Le deuxième, issu des nécessités de suivi et d’évaluation de la mise en œuvre de la loi du 6 juillet 1989, est constitué par le réseau des observatoires des loyers mis en place dans la plupart des grandes agglomérations françaises. Le principal d’entre eux, l’Observatoire des loyers de l’agglomération parisienne (OLAP) produit chaque année des statistiques sur les loyers de Paris et de la proche banlieue et gère une gigantesque base de données de références destinées à justifier ou contester les augmentations autorisées par la loi. C’est sur la base de cette expérience, et dans la perspective de mise en œuvre de l’encadrement des loyers que la loi ALUR a prévu la création d’observatoires locaux des loyers dans les villes où une action publique semblait nécessaire. Ces observatoires, agréés par un comité scientifique national, doivent fournir des données annuelles fiabilisées par zones, nombre de pièces et époque d’achèvement des immeubles, en cumulant loyers de marché et loyers des baux en cours. L’agence nationale pour l’information sur le logement (ANIL) est chargée par la loi de coordonner ces observatoires et de mettre en forme les données diffusables. Début 2023, ce réseau comportait 35 observatoires locaux couvrant 56 agglomérations. Chacun publie ses statistiques et les résultats sont disponibles en ligne sur data.gouv.fr.

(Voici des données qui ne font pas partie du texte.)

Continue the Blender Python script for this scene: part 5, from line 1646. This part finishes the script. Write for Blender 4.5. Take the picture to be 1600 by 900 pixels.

Le troisième type de dispositifs est constitué par la base de données CLAMEUR (connaître les loyers et analyser les marchés sur les espaces urbains et ruraux), d’initiative privée, qui fournit des informations sur les loyers de marché (au moment des relocations) pour la plupart des villes française. En l’absence de données publiques, et malgré une représentativité inégale des données collectées, la base CLAMEUR fait souvent référence dans les milieux professionnels et ses résultats sont utilisés par de nombreux acteurs ainsi que par la presse. Les données sont disponibles sur clameur.fr
Enfin, la direction générale de l’aménagement, du logement et de la nature (DGALN) a lancé en 2018 une démarche d’élaboration de la « carte des loyers » nationale à l’échelle communale, avec le concours d’une équipe de recherche en économie et des sites de SeLoger, leboncoin et PAP. La base de données est constituée de plus de neuf millions d’annonces de location. La première carte des loyers ainsi produite a été mise en ligne par le ministère de la transition écologique en décembre 2020. Une deuxième version de la carte a été publiée en décembre 2022 sous l’égide de l’ANIL.